Весь секрет реалистического театрального мастерства в том, чтобы ведущей, все определяющей в нем каждое мгновение была правда жизни. Ей должно быть подчинено все многообразие средств, красок, приемов. Нельзя просто «сложить» вместе приемы искусства психологического реализма и приемы «театра представления». В искусстве ничего не складывается по правилам арифметики. Впрочем, не только в искусстве.

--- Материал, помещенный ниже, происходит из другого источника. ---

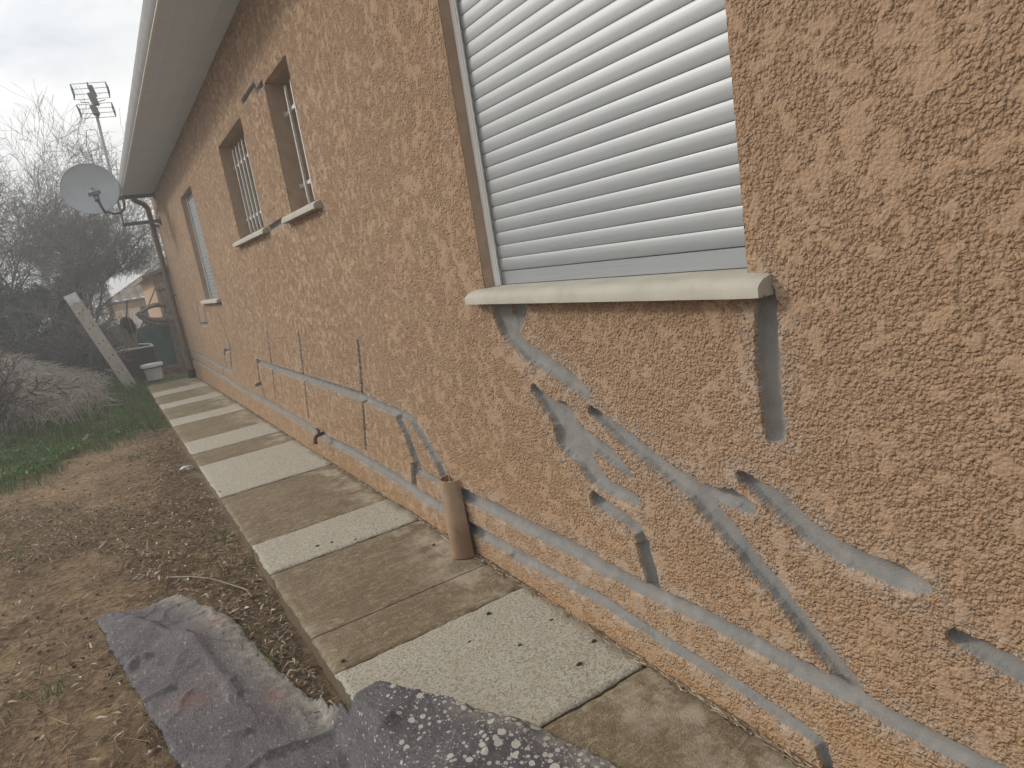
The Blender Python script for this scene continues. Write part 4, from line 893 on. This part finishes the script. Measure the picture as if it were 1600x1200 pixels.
# dry grass on the bank
dd=lambda x,y: np.exp(-((x+2.75)/.95)**2-((y-11.6)/1.9)**2)
x,y=scatter(26000,-5,-1.2,8.5,14,dd); n=len(x)
a=rng.uniform(0,6.28,n); h=rng.uniform(.10,.34,n); l=rng.uniform(.1,.35,n); z=gz(x,y)-.01
A=np.stack([x,y,z],-1);M_=np.stack([x+np.cos(a)*l*.4,y+np.sin(a)*l*.4,z+h],-1);B=np.stack([x+np.cos(a)*l,y+np.sin(a)*l,z+h*rng.uniform(.4,1.1,n)],-1)
link('dry_grass',segs_mesh('dry_grass',np.vstack([A,M_]),np.vstack([M_,B]),np.full(2*n,.0035),np.full(2*n,.002),island('dry_stalk',[(0,(.26,.23,.20)),(.5,(.44,.40,.35)),(1,(.60,.55,.49))]),3),kind='stuff')
# ivy-clad leaning stump and rolled netting under the ladder
tr=empty('old_stump',at(152,605,12.4),label='rough dark leaning stump under the ladder',cat='tree stump')
b=MB(); P=[at(160,615,12.4),at(155,585,12.4),at(150,558,12.4),at(146,530,12.4),at(143,512,12.4)]; b.tube(P,[.13,.115,.105,.09,.06],12); b.build('trunk',simple('dark_bark',(.05,.05,.04),(.11,.105,.085),.95,.1,sc=25,bump=.02,scale=(1,1,.3)),tr,smooth=True)
P=[grow(at(148+i*2,540+i*9,12.35),(random.gauss(0,1),-.3,random.gauss(.6,.5)),.22,.008,4,(4,4,3),.9,0,90+i,.7,3,.2) for i in range(6)]
A,B,RA,RB,LV=[np.concatenate([p[i] for p in P]) for i in range(5)]; link('twigs',segs_mesh('twigs',A,B,RA,RB,mBROWNTW,3),tr)
nr=empty('net_roll',at(178,600,12.7),label='loosely rolled dark green netting leaning beside the stump',cat='netting')
for i in range(9):
    b=MB(); k=i-4; b.tube([at(178+k*3.6,603,12.7+.03*(i%3)),at(170+k*2.6,565,12.7),at(160+k*2.0,530,12.65),at(155+k*2.2,513+abs(k),12.6)],[.022,.030,.026,.012],6); b.build('fold',mNET,nr,smooth=True)
# pollarded tree by the corner
YP=13.2; pt=empty('pollarded_tree',at(287,583,YP),label='pollarded pale tree trunk with two bent limbs beside the downpipe',cat='tree')
b=MB(); b.tube([at(289,585,YP),at(283,560,YP),at(277,535,YP),at(270,512,YP),at(268,498,YP),at(263,478,YP),at(256,458,YP),at(252,447,YP)],[.10,.085,.075,.075,.12,.075,.07,.055],12); b.build('trunk',mBARK,pt,smooth=True)
for L,r in(([(268,506),(252,507),(238,505),(228,502),(219,496),(212,491)],[.05,.042,.038,.03,.025,.012]),([(266,496),(252,500),(236,500),(224,495),(214,489)],[.06,.05,.045,.03,.012]),([(262,477),(250,476),(240,477),(230,481),(222,487),(214,489)],[.05,.045,.04,.035,.028,.012]),([(276,512),(281,509),(284,508)],[.05,.05,.045]),([(272,500),(279,497)],[.06,.05])):
    b=MB(); b.tube([at(*q,YP-.05*i) for i,q in enumerate(L)],r,9); b.build('limb',mBARK,pt,smooth=True)
for q,r in(((252,450),.085),((266,497),.13),((283,508),.06)):
    b=MB(); c=Vector(at(*q,YP)); n_=9; 
    b.tube([c+Vector((0,0,-r)),c+Vector((.01,0,-r*.5)),c,c+Vector((0,0,r*.6)),c+Vector((0,0,r))],[r*.45,r*.9,r,r*.75,r*.3],10); b.build('knuckle',mBARK,pt,smooth=True)
# stack of brown boards behind the corner
b=MB(); q=at(292,540,12.6); 
for i in range(3): b.box((q[0]-.09+i*.09,12.6+.02*i,-.3),(q[0]-.012+i*.09,12.64+.02*i,at(281,500,12.6)[2]+.05*i))
b.build('board_stack',simple('old_board',(.20,.13,.085),(.28,.19,.13),.85,.2,sc=6,scale=(1,1,.2)),label='brown boards standing upright behind the house corner',cat='boards')
# rubble of red leaves and bricks by the bucket
for i,(qx,qy) in enumerate(((262,577),(270,574),(268,581))):
    c=Vector(at(qx,qy,13.0)); b=MB(); b.obox(c,((1,.2*i,0),(-.2*i,1,0),(0,0,1)),(.10,.05,.035)); b.build('brick',simple('old_brick',(.22,.12,.085),(.30,.18,.13),.9,.2,sc=20,bump=.002),bevel=.006,label='old broken brick lying in the weeds behind the bucket',cat='brick',group='loose bricks behind the bucket')
# litter
def lump(name,c,r,mat,seed,lab,cat,group=None,sq=(1,1,1)):
    import bmesh
    bm=bmesh.new(); bmesh.ops.create_icosphere(bm,subdivisions=3,radius=1); rr=random.Random(seed); o3=rr.uniform(0,50)
    for v in bm.verts:
        k=1+.35*float(vnoise(np.array([v.co.x*1.6+o3]),np.array([v.co.y*1.6+v.co.z]),seed)[0]); v.co=Vector((v.co.x*sq[0],v.co.y*sq[1],v.co.z*sq[2]))*k*r+Vector(c)
    me=bpy.data.meshes.new(name); bm.to_mesh(me); bm.free(); me.materials.append(mat); me.polygons.foreach_set('use_smooth',[True]*len(me.polygons)); return link(name,me,label=lab,cat=cat,group=group)
c=gat(292,732,-.09); c[2]=float(gz(c[0],c[1]))+.012
lump('plastic_scrap',c,.05,mPLASTIC,3,'crumpled white plastic scrap lying against the path edge','litter',sq=(1.0,.7,.5))
b=MB(); P=[gat(137,680,-.03),gat(132,687,-.05),gat(130,693,-.08),gat(134,698,-.10)]; b.tube(P,[.012,.02,.016,.01],6); b.build('plastic_strip',mPLASTIC,label='curled white plastic strip on the soil near the grass',cat='litter',smooth=True)
b=MB(); P=[gat(p_[0],p_[1],-.075) for p_ in((262,902),(300,901),(330,904),(360,913),(385,921),(393,932))]; b.tube(P,[.003,.003,.0028,.0025,.002,.0015],5); b.build('twig',mDRY,label='long thin bent twig on the leaf litter above the blanket',cat='twig',smooth=True)
b=MB(); P=[gat(p_[0],p_[1],-.08) for p_ in((230,842),(231,856),(229,870))]; b.tube(P,[.003,.0035,.002],5); b.build('twig',mDRY,label='short pale twig pointing along the soil left of the path',cat='twig',smooth=True)
for i,p_ in enumerate(((734,1004),(764,959),(536,1033),(862,970),(928,1004),(678,851),(518,846),(496,852),(343,766),(276,603),(555,842),(905,1040),(812,1010))):
    c=gat(*p_,0); c[2]=slabz(c[1])+.005; f=.55+.45*((i*37)%10)/10
    lump('seed_pod',c,.0075*f,mOLIVE,10+i,'tiny dark seed pod or dropping lying on the path','seed pod','seed pods scattered on the path',(1.2,.8,.6))
b=MB(); P=[gat(690,838,0.0),gat(697,844,.0),gat(704,849,.0)]; P=[p_+np.array([0,0,.006]) for p_ in P]; b.tube(P,[.002,.0035,.001],5); b.build('straw_stalk',mDRY,label='pale dry stalk lying at the foot of the clay tile',cat='stalk',smooth=True)
# ---- added mist volume, stands in for veiling glare of the lens
b=MB(); b.box((-150,-70,-3.2),(150,160,12)); 
hm=bpy.data.materials.new('glare_veil'); hm.use_nodes=True; ht=hm.node_tree; ht.nodes.clear()
pv=ht.nodes.new('ShaderNodeVolumePrincipled'); pv.inputs['Color'].default_value=(.93,.96,1,1); pv.inputs['Density'].default_value=.0135; pv.inputs['Anisotropy'].default_value=.3
ho=ht.nodes.new('ShaderNodeOutputMaterial'); ht.links.new(pv.outputs[0],ho.inputs['Volume'])
b.build('glare_veil',hm,kind='stuff')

Театр психологического реализма призван рассказать о глубоком, сложном процессе переживаний, о движении мысли, о поступательном развитии и изменении душевного мира. Каким бы многообразным и противоречивым ни был этот сложнейший процесс, его нельзя путать ни с чем другим. И нельзя придавать равное значение движениям человеческой души и подсобным средствам изображения, скажем декорациям, костюмам и внешней технике актера, всему тому, что играет подчиненную роль, примерно как кони подчиняются всадникам. А если «коням», то есть средствам представления, дать равные или, еще хуже, преимущественные права, они, чего доброго, взовьются и понесут по-своему, куда им приспичит, что, между прочим, частенько и случается в «театре представлений», в театре, по сути дела, формалистическом. Спектакль без властного, ведущего начала глубокой психологической правды, кроме всего прочего, неизбежно будет лишен и внутреннего единства, художественной цельности, он утеряет органичность, ясную форму, чистоту стиля, единство внутреннего языка. Авторские чувства и мысли в нем неминуемо пойдут вразброд — вернее всего, что он потонет в декадентстве, в стилизаторстве, в кокетстве и развалится, как Вавилонская башня.